Entries with scene source code:
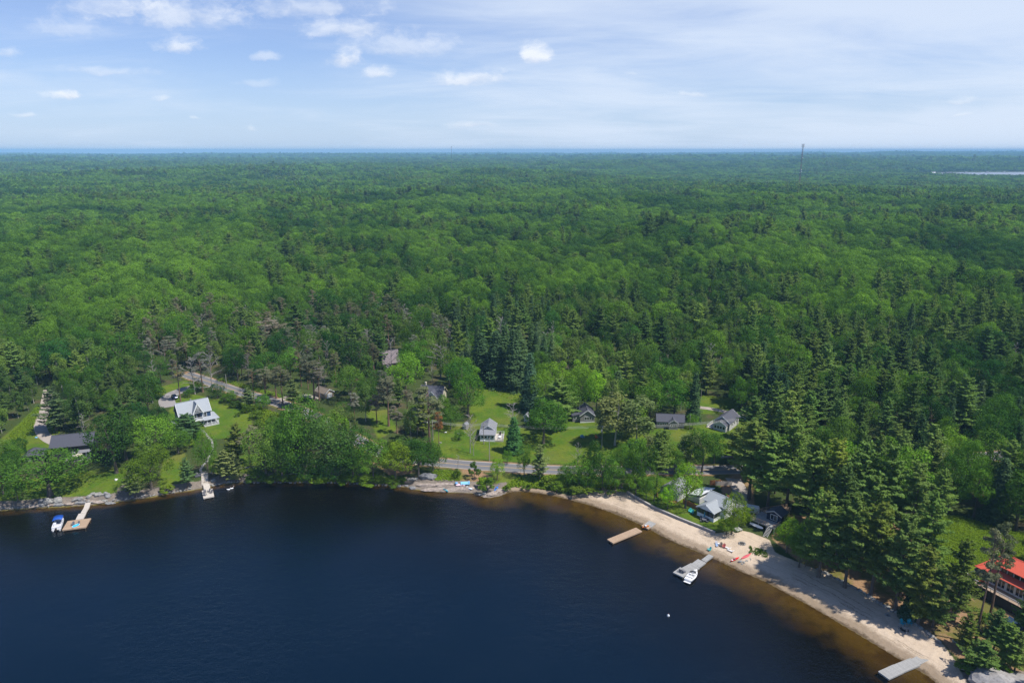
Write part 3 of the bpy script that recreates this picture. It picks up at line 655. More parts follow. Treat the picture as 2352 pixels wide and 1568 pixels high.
TREES = []     # (kind, x, y, z, height, width, tint, label, px footprint)
WREAL = {}
def real_width(kind, var):
    """measured crown width of a unit tree"""
    if (kind, var) not in WREAL:
        tr, cr = proto(kind, 0, var); me = cr or tr; a = np.zeros(len(me.vertices) * 3); me.vertices.foreach_get('co', a); a = a.reshape(-1, 3)
        WREAL[(kind, var)] = 2 * float(np.percentile(np.hypot(a[:, 0], a[:, 1]), 96))
    return WREAL[(kind, var)]
def place_tree(kind, x, y, z, h, w, tint, label, group, rz=None):
    var = random.randrange(NVAR[kind]); tr, cr = proto(kind, 0, var); nm, cat = NAMES[kind]
    s = w / real_width(kind, var)
    o = thing(nm, label, cat, (x, y, z - 0.1), random.uniform(0, 6.28) if rz is None else rz, group); o.scale = (s, s, h)
    if kind == 'dead':
        t = link('trunk', tr, o); t.color = (*tint, 1); return o
    t = link('trunk', tr, o); c = link('crown', cr, o); c.color = (*tint, 1)
    return o
# prominent trees read off the photograph: kind, u, base v, top v, width, tint, label
W1 = (1, 1, 1); BRI = (1.45, 1.4, 1.1); VBR = (2.0, 1.85, 1.0); DRK = (0.72, 0.78, 0.9); OLI = (1.25, 1.0, 0.8); GRY = (1.25, 1.05, 1.6); BLU = (0.9, 1.0, 1.4); RST = (1.75, 0.85, 0.62); BRN = (1.04, 1.0, 1.1)
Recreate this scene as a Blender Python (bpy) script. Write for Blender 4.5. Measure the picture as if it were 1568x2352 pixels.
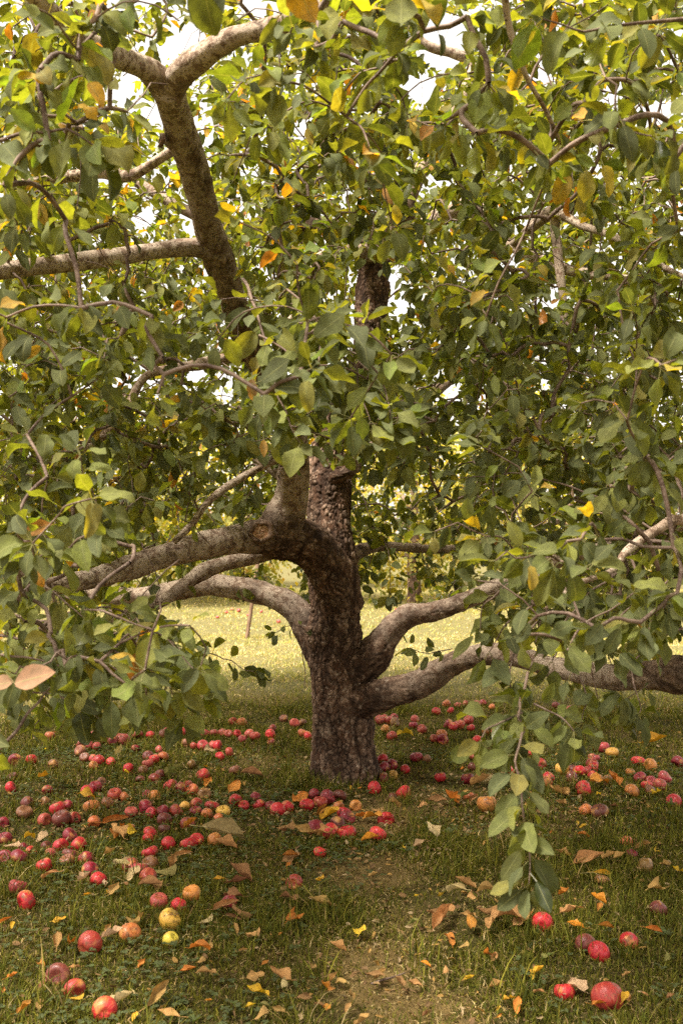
import bpy, math, random
import numpy as np
from mathutils import Vector

# ------------------------------------------------------------------ camera, sky, sun, exposure
for o in list(bpy.data.objects):
    bpy.data.objects.remove(o)
scene = bpy.context.scene
COL = scene.collection

F, CX, HY, CH = 2287.0, 784.0, 1230.0, 1.39      # focal length, centre and horizon (photo scaled to 1568 wide), eye height
cam_d = bpy.data.cameras.new('camera')
cam_d.lens = 35.0
cam_d.sensor_width = 36.0
cam_d.shift_y = (HY - 1176.0) / 2352.0
cam_d.clip_start = 0.05
cam_d.clip_end = 1200.0
cam_d.dof.use_dof = True
cam_d.dof.focus_distance = 4.9
cam_d.dof.aperture_fstop = 6.3
cam = bpy.data.objects.new('camera', cam_d)
COL.objects.link(cam)
cam.location = (0, 0, CH)
cam.rotation_euler = (math.radians(90), 0, 0)
scene.camera = cam

SUN_EL, SUN_AZ = 63.0, -118.0                       # azimuth measured from +Y (view direction) to +X
world = bpy.data.worlds.new('World')
scene.world = world
world.use_nodes = True
wn, wl = world.node_tree.nodes, world.node_tree.links
wn.clear()
sky = wn.new('ShaderNodeTexSky')
sky.sky_type = 'NISHITA'
sky.sun_disc = False
sky.sun_elevation = math.radians(SUN_EL)
sky.sun_rotation = math.radians(SUN_AZ)
sky.air_density = 1.0
sky.dust_density = 4.0
hs = wn.new('ShaderNodeHueSaturation')             # thin bright overcast: the blue is almost gone
hs.inputs['Saturation'].default_value = 0.06
tint = wn.new('ShaderNodeMix'); tint.data_type = 'RGBA'; tint.blend_type = 'MULTIPLY'
tint.inputs['Factor'].default_value = 1.0
tint.inputs[7].default_value = (1.0, 0.95, 0.89, 1)
bgn = wn.new('ShaderNodeBackground')
bgn.inputs['Strength'].default_value = 0.055
wo = wn.new('ShaderNodeOutputWorld')
wl.new(sky.outputs[0], hs.inputs['Color'])
even = wn.new('ShaderNodeMix'); even.data_type = 'RGBA'         # cloud evens the sky out
even.inputs['Factor'].default_value = 0.75
even.inputs[7].default_value = (3.3, 3.3, 3.3, 1)
wl.new(hs.outputs[0], even.inputs[6])
wl.new(even.outputs[2], tint.inputs[6])
wl.new(tint.outputs[2], bgn.inputs['Color'])
wl.new(bgn.outputs[0], wo.inputs[0])

sun_d = bpy.data.lights.new('sun', 'SUN')
sun_d.energy = 2.1
sun_d.angle = math.radians(18)
sun_d.color = (1.0, 0.93, 0.84)
sun = bpy.data.objects.new('sun', sun_d)
COL.objects.link(sun)
_el, _az = math.radians(SUN_EL), math.radians(SUN_AZ)
to_sun = Vector((math.sin(_az) * math.cos(_el), math.cos(_az) * math.cos(_el), math.sin(_el)))
sun.rotation_euler = to_sun.to_track_quat('Z', 'Y').to_euler()

vs = scene.view_settings
vs.view_transform = 'Standard'
vs.look = 'None'
vs.exposure = 3.15
vs.gamma = 1.0
vs.use_curve_mapping = False
scene.render.engine = 'CYCLES'
cy = scene.cycles
cy.use_denoising = False                            # keeps bark, grass and leaf edges crisp; the rest reads as film grain
cy.max_bounces = 5
cy.diffuse_bounces = 2
cy.transmission_bounces = 3
cy.transparent_max_bounces = 4
cy.glossy_bounces = 2
cy.caustics_reflective = False
cy.caustics_refractive = False

# ------------------------------------------------------------------ helpers
rng = np.random.default_rng(11)
random.seed(5)


def P(x, y, Y):
    """Photo pixel (1568 wide) at distance Y -> world point."""
    return np.array([(x - CX) / F * Y, Y, CH - (y - HY) / F * Y])


def proj(p):
    p = np.asarray(p)
    Y = np.maximum(p[..., 1], 0.05)
    return CX + p[..., 0] / Y * F, HY - (p[..., 2] - CH) / Y * F


def norm(v):
    return v / np.maximum(np.linalg.norm(v, axis=-1, keepdims=True), 1e-9)


def hash3(ix, iy, iz, k=0):
    h = (ix.astype(np.int64) * 374761393 + iy.astype(np.int64) * 668265263 + iz.astype(np.int64) * 2147483647 + k * 974634541) & 0xFFFFFFFF
    h = ((h ^ (h >> 13)) * 1274126177) & 0xFFFFFFFF
    h = ((h ^ (h >> 16)) * 2246822519) & 0xFFFFFFFF
    return ((h ^ (h >> 15)) & 0xFFFFFF) / float(0xFFFFFF)


def vnoise(p, k=0):
    i = np.floor(p).astype(np.int64)
    f = p - i
    f = f * f * (3 - 2 * f)
    r = 0
    for a in (0, 1):
        for b in (0, 1):
            for c in (0, 1):
                w = (f[:, 0] if a else 1 - f[:, 0]) * (f[:, 1] if b else 1 - f[:, 1]) * (f[:, 2] if c else 1 - f[:, 2])
                r = r + w * hash3(i[:, 0] + a, i[:, 1] + b, i[:, 2] + c, k)
    return r * 2 - 1


def fbm(p, octs=3, k=0):
    r, a = 0, 1.0
    for o in range(octs):
        r = r + a * vnoise(p * (2 ** o), k + o * 7)
        a *= 0.5
    return r


def worley(p, k=0):
    i = np.floor(p).astype(np.int64)
    f1 = np.full(len(p), 9.0)
    f2 = np.full(len(p), 9.0)
    cid = np.zeros(len(p))
    for a in (-1, 0, 1):
        for b in (-1, 0, 1):
            for c in (-1, 0, 1):
                x, y, z = i[:, 0] + a, i[:, 1] + b, i[:, 2] + c
                q = np.stack([x + hash3(x, y, z, k + 1), y + hash3(x, y, z, k + 2), z + hash3(x, y, z, k + 3)], 1)
                d = np.linalg.norm(q - p, axis=1)
                rid = hash3(x, y, z, k + 4)
                near = d < f1
                f2 = np.where(near, f1, np.minimum(f2, d))
                cid = np.where(near, rid, cid)
                f1 = np.where(near, d, f1)
    return f1, f2, cid


def sstep(a, b, x):
    t = np.clip((x - a) / (b - a), 0, 1)
    return t * t * (3 - 2 * t)


def np_mesh(name, V, faces, col=None, luv=None, smooth=True):
    """faces: list of int arrays (n,k)."""
    me = bpy.data.meshes.new(name)
    V = np.ascontiguousarray(V, dtype=np.float32)
    me.vertices.add(len(V))
    me.vertices.foreach_set('co', V.ravel())
    loops, starts, tot = [], [], 0
    for fa in faces:
        fa = np.asarray(fa, dtype=np.int32)
        if len(fa) == 0:
            continue
        n, k = fa.shape
        loops.append(fa.ravel())
        starts.append(tot + np.arange(n, dtype=np.int32) * k)
        tot += n * k
    loops = np.concatenate(loops).astype(np.int32)
    starts = np.concatenate(starts).astype(np.int32)
    me.loops.add(len(loops))
    me.loops.foreach_set('vertex_index', loops)
    me.polygons.add(len(starts))
    me.polygons.foreach_set('loop_start', starts)
    me.update(calc_edges=True)
    if smooth:
        me.polygons.foreach_set('use_smooth', np.ones(len(starts), dtype=bool))
    for nm, arr in (('col', col), ('luv', luv)):
        if arr is not None:
            at = me.attributes.new(nm, 'FLOAT_VECTOR', 'POINT')
            at.data.foreach_set('vector', np.ascontiguousarray(arr, dtype=np.float32).ravel())
    me.update()
    return me


def add(name, me, mat=None, parent=None):
    o = bpy.data.objects.new(name, me)
    COL.objects.link(o)
    if mat is not None and me is not None and len(me.materials) == 0:
        me.materials.append(mat)
    if parent is not None:
        o.parent = parent
    return o


def tag(o, label=None, cat=None, group=None, kind=None):
    for k, v in (('label', label), ('category', cat), ('group', group), ('kind', kind)):
        if v:
            o[k] = v
    return o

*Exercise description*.
Only the lines from the one with "Recreate this scene" through the one with "COL = scene.collection", both included, go in the copy, exactly as written. Leave the pictures behind.

*Output of the exercise*.
Recreate this scene as a Blender Python (bpy) script. Write for Blender 4.5. Measure the picture as if it were 1568x2352 pixels.
import bpy, math, random
import numpy as np
from mathutils import Vector

# ------------------------------------------------------------------ camera, sky, sun, exposure
for o in list(bpy.data.objects):
    bpy.data.objects.remove(o)
scene = bpy.context.scene
COL = scene.collection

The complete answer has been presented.